SHORT TASK :: Count every line that has the word "scene" in it; give no more than the number.

RECORDED DATA ::
-*-*-

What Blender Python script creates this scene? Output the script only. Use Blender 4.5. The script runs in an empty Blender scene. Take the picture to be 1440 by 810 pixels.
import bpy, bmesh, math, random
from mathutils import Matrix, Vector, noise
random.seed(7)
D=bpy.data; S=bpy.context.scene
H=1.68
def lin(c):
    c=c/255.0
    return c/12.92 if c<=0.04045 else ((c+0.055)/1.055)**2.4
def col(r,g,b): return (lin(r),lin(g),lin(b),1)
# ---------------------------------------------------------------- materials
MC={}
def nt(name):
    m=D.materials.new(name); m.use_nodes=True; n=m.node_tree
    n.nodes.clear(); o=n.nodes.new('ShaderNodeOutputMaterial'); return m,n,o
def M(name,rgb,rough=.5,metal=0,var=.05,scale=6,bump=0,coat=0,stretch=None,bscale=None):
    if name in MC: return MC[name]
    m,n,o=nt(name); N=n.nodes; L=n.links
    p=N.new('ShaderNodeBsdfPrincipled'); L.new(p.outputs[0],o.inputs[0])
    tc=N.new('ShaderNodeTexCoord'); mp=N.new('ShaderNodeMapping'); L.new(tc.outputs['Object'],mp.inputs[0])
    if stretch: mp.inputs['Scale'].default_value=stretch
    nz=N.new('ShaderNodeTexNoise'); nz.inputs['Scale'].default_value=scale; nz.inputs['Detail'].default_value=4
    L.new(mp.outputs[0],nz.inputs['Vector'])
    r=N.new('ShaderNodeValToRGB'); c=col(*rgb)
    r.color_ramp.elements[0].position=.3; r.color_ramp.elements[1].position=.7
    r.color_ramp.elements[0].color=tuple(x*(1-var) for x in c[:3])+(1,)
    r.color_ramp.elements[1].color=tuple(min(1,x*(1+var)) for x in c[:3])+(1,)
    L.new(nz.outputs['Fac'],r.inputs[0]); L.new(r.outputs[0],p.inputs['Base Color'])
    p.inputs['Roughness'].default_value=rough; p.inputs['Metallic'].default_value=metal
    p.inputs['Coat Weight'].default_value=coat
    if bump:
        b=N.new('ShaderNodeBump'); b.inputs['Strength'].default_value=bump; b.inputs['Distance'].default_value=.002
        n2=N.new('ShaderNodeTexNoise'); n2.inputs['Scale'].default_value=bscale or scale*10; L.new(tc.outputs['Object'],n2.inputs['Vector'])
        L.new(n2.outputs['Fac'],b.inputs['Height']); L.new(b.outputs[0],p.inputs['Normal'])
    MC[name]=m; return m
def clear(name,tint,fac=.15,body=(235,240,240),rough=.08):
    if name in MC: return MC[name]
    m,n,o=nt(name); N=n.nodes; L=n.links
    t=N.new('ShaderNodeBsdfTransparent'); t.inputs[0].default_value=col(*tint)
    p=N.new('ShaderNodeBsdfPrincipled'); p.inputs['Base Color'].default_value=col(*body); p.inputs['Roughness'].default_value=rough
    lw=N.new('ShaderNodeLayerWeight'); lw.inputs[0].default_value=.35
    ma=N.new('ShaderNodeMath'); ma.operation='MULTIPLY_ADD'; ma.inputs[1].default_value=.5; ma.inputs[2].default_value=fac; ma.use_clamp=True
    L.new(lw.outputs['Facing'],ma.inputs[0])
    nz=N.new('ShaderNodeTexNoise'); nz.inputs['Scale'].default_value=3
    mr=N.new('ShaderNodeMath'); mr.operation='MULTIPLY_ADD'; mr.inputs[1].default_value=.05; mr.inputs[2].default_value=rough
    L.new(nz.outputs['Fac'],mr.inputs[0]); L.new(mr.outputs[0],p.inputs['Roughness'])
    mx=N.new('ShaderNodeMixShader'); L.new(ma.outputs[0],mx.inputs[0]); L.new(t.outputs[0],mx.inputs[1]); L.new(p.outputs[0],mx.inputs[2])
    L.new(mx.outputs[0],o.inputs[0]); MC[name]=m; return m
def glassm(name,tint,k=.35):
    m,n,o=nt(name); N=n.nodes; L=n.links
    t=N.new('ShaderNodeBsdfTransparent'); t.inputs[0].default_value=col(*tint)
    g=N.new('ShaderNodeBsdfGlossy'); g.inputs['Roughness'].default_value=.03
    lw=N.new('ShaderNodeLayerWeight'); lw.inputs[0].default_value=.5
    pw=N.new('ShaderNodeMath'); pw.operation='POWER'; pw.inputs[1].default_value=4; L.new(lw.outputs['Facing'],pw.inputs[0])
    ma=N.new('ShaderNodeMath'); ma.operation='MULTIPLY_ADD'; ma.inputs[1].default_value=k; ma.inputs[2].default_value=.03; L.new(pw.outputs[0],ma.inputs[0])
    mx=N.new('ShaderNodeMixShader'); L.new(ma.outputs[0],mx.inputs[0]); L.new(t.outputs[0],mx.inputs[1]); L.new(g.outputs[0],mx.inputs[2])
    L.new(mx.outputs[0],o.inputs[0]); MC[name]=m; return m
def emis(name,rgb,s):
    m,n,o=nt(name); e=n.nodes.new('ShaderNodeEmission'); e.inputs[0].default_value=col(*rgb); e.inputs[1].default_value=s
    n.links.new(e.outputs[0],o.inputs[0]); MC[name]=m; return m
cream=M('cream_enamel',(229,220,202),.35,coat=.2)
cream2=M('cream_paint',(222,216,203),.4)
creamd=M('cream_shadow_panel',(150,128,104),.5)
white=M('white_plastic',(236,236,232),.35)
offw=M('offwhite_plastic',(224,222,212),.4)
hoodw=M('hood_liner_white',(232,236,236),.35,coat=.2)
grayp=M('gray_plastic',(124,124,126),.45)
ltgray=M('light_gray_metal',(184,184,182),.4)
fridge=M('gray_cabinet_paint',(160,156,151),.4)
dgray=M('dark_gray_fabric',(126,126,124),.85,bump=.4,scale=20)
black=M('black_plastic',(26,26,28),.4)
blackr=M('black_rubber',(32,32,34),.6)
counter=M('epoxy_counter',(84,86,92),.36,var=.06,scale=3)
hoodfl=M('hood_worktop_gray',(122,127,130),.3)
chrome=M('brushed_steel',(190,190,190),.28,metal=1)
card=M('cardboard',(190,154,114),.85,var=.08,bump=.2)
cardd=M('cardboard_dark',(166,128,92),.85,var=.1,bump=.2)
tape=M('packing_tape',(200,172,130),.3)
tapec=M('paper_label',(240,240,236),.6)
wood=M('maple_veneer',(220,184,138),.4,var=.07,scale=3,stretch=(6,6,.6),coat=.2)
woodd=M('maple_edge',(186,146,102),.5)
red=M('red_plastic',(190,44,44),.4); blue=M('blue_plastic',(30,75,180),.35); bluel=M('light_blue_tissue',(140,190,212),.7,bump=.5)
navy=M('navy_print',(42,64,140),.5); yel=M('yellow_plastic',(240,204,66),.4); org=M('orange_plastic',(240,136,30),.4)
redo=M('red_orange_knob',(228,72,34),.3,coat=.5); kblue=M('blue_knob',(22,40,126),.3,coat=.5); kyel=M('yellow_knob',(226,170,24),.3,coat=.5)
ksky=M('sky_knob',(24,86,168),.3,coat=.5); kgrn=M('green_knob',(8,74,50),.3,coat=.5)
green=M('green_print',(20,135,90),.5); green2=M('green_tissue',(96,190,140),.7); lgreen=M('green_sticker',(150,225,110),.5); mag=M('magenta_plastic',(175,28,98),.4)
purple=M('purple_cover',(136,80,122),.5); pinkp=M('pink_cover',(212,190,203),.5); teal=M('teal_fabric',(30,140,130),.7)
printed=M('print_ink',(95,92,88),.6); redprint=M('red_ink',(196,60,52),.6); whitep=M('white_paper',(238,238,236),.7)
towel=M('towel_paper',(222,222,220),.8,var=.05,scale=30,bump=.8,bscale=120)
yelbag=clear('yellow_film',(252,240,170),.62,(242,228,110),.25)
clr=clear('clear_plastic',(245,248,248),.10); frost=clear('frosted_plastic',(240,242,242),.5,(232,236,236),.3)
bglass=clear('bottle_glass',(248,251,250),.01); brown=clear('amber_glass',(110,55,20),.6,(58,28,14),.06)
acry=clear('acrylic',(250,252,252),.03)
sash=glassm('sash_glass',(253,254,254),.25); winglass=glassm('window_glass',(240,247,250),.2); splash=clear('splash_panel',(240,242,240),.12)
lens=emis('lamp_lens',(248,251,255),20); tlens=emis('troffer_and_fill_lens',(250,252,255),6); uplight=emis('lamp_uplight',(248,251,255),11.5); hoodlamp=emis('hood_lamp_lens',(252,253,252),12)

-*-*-

FINISHED EXERCISE :: 2